Sorry, but there are so many elements that are patently false. Why the heck are we looking at the solicitation for the liquidation under CCAA, which has now completed, anyway? It was a solicitation, a high bidder was selected for the assets, the sale was legal, well documented, and is closed.
First off, there's no transaction involving the shares either done or to be done. Recommend reading the judge's order ending the CCAA, it says so clearly. NOBODY wants the shares. It is ridiculous to suggest the judge went into so much detail in describing the proceedings and authorizing a small payment to a couple creditors and "forgetting" to mention a mega million dollar transaction.
Secondly, on "recapitalization," that was optional, as stated in this page, read the words carefully, it says "Bids can also be submitted" and implies no requirement for such a bid.
Cancellation of the shares would have been considered immediately if restructuring, refinancing, reorganization, or a buyout of the company had been done through SISP and a buyer or financier required the equity to be cancelled.
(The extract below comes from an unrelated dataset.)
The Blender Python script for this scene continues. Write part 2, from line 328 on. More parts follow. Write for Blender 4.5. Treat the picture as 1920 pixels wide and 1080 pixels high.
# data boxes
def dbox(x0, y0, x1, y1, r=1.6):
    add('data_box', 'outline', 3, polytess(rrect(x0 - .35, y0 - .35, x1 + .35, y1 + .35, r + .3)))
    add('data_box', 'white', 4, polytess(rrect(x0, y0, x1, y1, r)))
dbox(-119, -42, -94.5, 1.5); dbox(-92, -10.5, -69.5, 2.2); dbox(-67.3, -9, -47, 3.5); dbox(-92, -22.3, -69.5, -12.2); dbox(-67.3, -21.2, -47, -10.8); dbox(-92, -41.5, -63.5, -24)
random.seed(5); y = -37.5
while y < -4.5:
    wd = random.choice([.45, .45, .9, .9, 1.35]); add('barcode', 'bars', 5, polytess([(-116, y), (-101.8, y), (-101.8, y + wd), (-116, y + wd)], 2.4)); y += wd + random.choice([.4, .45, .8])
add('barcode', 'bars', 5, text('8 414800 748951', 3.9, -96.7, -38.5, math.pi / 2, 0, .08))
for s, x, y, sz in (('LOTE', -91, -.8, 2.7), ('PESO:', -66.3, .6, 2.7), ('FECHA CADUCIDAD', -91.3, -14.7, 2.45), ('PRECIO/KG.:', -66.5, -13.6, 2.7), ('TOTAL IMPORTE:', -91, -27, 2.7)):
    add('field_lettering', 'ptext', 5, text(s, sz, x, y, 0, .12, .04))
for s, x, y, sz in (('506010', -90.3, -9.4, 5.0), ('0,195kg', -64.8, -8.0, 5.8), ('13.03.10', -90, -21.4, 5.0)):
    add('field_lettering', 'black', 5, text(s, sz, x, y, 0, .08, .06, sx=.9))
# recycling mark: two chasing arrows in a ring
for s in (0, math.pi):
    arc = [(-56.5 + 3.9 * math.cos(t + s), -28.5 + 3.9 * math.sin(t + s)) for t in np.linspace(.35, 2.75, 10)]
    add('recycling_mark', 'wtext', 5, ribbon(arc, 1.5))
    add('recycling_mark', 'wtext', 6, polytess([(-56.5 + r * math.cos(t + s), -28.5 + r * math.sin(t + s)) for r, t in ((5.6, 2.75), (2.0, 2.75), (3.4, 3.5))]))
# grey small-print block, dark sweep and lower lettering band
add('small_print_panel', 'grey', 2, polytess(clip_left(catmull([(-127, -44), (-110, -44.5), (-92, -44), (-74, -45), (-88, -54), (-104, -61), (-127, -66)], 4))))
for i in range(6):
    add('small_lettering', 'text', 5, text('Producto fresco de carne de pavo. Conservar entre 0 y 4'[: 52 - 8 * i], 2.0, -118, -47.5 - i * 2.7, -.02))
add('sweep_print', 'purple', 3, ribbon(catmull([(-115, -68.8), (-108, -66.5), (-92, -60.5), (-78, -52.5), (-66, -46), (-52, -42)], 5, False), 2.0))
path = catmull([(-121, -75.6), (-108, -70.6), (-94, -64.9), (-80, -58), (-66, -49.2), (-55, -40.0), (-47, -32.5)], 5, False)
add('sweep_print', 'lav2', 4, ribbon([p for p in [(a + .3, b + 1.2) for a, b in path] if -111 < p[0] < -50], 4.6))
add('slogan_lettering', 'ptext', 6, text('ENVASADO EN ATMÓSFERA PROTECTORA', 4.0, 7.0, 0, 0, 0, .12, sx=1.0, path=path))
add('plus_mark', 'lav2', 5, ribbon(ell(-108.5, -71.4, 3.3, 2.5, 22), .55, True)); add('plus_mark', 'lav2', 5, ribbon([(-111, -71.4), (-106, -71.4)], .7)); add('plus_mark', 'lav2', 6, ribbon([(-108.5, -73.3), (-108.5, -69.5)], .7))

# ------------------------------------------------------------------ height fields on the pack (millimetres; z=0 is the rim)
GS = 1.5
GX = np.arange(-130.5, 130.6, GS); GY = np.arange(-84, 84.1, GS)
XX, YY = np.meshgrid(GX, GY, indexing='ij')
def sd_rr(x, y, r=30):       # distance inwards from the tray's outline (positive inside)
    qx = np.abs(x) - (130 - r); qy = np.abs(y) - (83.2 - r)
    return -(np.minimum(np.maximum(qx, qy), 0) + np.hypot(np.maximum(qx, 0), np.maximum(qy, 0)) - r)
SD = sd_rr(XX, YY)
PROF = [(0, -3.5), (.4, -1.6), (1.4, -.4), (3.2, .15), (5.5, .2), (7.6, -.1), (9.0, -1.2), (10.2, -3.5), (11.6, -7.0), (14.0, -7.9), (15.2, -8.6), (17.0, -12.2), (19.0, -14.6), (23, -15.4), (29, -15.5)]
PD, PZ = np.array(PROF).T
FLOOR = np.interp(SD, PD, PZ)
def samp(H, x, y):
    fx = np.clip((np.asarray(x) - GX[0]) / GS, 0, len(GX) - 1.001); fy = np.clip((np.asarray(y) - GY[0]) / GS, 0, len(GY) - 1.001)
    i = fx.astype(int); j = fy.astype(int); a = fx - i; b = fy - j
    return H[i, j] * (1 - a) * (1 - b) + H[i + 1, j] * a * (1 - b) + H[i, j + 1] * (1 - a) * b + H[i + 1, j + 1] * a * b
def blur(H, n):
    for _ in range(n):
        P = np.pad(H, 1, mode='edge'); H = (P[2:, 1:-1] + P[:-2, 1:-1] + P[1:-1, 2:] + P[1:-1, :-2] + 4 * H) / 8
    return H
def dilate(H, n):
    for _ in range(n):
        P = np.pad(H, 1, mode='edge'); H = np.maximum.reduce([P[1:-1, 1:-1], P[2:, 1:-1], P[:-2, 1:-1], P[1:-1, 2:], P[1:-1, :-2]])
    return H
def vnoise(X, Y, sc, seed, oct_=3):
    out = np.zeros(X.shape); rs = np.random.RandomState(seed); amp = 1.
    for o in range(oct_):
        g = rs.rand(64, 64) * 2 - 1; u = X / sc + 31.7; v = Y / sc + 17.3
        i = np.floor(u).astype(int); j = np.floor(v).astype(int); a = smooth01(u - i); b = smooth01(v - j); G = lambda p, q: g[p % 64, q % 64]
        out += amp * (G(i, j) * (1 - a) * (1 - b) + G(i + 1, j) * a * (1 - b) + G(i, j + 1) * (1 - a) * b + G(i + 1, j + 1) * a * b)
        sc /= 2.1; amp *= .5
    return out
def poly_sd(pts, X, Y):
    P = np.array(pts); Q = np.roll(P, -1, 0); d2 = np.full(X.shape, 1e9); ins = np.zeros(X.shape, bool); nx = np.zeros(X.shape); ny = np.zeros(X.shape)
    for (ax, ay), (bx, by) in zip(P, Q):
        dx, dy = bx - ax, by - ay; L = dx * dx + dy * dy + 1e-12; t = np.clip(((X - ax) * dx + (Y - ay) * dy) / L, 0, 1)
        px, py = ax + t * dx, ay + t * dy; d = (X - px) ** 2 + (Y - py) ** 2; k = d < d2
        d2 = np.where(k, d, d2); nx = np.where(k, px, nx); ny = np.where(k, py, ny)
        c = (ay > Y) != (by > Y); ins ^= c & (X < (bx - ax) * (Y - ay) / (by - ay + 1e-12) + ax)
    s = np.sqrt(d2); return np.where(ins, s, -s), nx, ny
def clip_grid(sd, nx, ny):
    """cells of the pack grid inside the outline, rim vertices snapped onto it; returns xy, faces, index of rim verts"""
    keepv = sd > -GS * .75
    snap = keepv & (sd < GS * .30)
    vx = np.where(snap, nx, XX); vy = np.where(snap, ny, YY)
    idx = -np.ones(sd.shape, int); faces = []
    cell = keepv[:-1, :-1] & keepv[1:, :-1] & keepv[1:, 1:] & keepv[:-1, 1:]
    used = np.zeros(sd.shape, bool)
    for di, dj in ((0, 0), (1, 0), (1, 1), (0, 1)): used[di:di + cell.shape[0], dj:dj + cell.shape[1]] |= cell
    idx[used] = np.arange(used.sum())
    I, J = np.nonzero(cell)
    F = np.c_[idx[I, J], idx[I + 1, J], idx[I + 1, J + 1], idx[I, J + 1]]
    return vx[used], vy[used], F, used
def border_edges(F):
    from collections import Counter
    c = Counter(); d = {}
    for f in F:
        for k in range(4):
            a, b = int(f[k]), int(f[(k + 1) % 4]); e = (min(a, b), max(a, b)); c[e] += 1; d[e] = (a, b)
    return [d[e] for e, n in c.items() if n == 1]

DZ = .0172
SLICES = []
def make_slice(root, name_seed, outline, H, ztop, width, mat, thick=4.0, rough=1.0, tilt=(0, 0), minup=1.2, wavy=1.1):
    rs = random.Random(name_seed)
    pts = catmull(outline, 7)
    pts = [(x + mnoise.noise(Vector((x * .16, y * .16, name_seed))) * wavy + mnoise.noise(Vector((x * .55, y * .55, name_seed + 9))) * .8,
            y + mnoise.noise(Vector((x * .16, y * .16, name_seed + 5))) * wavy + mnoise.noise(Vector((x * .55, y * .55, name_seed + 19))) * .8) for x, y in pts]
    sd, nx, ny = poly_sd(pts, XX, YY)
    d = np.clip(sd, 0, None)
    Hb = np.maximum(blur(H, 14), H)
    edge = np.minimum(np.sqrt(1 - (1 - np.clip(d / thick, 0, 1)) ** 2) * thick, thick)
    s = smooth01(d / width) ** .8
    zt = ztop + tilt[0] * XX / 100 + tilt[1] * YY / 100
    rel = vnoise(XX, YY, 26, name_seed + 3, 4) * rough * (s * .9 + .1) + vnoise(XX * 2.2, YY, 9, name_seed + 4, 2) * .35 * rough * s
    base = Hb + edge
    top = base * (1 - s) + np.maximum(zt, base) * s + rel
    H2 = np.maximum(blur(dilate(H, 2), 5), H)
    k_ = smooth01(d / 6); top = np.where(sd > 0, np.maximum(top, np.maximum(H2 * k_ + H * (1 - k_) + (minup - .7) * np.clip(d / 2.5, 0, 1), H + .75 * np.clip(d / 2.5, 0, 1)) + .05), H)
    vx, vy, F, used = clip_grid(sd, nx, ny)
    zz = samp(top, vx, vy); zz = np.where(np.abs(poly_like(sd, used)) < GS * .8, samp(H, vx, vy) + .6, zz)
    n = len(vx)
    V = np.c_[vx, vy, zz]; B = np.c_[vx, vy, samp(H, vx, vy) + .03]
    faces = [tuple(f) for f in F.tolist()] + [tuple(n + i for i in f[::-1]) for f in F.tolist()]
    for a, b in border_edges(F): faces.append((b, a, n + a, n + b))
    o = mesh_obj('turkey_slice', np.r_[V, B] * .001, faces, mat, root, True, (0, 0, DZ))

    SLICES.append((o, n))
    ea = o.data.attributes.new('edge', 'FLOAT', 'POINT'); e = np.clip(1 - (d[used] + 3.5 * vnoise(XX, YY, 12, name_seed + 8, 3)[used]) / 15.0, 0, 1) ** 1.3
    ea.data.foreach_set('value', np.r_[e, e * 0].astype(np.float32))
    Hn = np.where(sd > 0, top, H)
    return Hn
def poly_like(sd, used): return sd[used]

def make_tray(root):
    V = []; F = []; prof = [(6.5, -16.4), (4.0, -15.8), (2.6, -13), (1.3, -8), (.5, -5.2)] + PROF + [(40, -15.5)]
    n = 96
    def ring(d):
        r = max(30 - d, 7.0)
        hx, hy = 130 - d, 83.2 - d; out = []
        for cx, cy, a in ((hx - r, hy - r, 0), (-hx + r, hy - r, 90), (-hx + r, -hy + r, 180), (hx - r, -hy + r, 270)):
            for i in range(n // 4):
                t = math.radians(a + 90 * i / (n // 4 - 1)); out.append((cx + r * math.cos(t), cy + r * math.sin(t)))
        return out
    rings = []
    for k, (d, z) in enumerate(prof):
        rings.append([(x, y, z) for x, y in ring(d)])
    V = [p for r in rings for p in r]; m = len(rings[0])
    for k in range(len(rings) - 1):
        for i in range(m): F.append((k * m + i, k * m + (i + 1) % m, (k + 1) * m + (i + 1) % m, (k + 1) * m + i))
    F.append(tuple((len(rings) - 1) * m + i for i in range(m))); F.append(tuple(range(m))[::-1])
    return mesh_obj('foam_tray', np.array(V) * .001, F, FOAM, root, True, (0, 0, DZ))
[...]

However, it became a liquidation, and there was no need to deal with the equity of the company at that time.
And now the conspiracy theory saying that PWC has played the company, played 2 federal courts/judges, and played all the creditors with millions at stake, and all because there seems to be some denial in play that a company that goes out of business, gets liquidated, and has unpaid debt once all the proceeds are distributed, that somehow it should have survived. And on top of that, add in a refusal to read what the judge wrote in the order and take what it says clearly and directly.
This company has been destined for dissolution once the SISP failed, and that was confirmed by the high bid in the liquidation that barely scratched the surface of the secured debt. It's over.